Point estimates: Economists, the private sector and the FOMC all give point estimates. It is understandable as we have to be held accountable for a forecast and need to differentiate ourselves from others. However, point estimates give a false sense of precision. In reality, we should be forecasting with confidence bands around our forecasts, so that we can illustrate the distribution of risks. For example, our forecast this year is for 2.9% growth, but we wouldn’t be surprised to see growth anywhere from the low 2’s to the mid 3’s.

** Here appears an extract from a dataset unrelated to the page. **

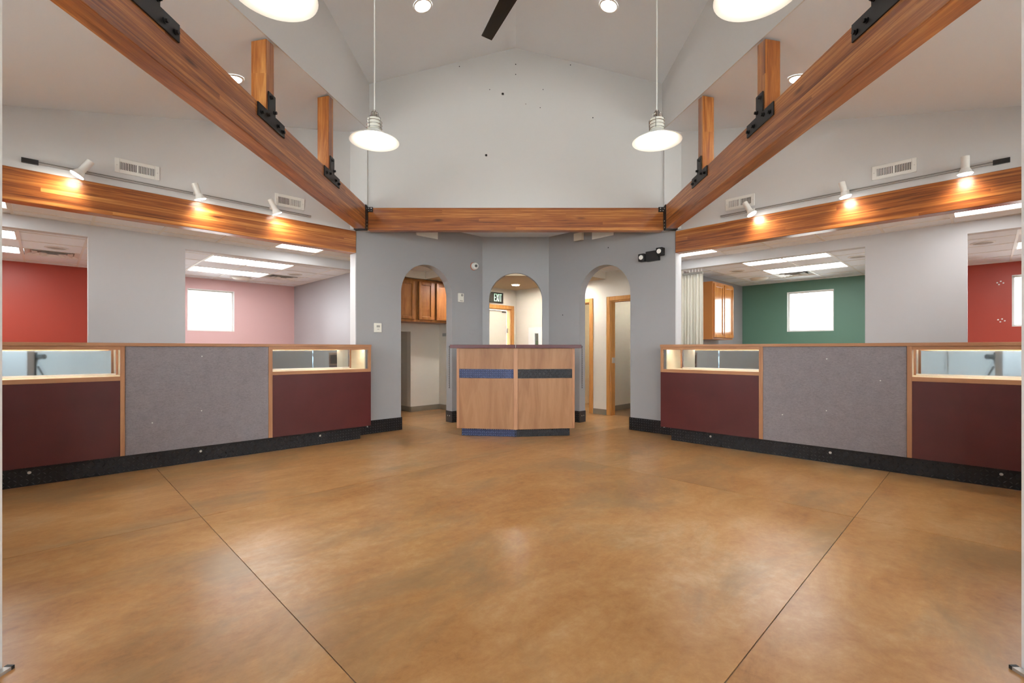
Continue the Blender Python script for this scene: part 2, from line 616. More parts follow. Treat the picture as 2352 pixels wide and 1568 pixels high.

Moreover, with point estimates, it is difficult to capture the vulnerability of the economy and possibility of shocks, in either direction. This is a critical challenge for the Fed’s SEP and we would therefore not be surprised if they decide to implement confidence bands, particularly around the Fed funds forecasts.

And our all time favorite:

Confirmation bias: which comes first the forecast or the data analysis? With so much data to sort through, forecasters must guard against focusing just on data that supports their case. Consider the recent debate about incipient wage inflation. A couple years ago, the short-term unemployment rate was supposedly a signal of imminent inflation. This was confirmed by a particular measure of wages —average hourly earnings for production and non-supervisory workers (AHEPN). With inflation dipping recently and particular weakness in the AHEPN series, those indicators seem to have been forgotten. When the facts change, find new facts!

It's our favorite, because as Upton Sinclair once put it, this is the "It is difficult to get a man to understand something, when his salary depends on his not understanding it" excuse. Everything else follows from there.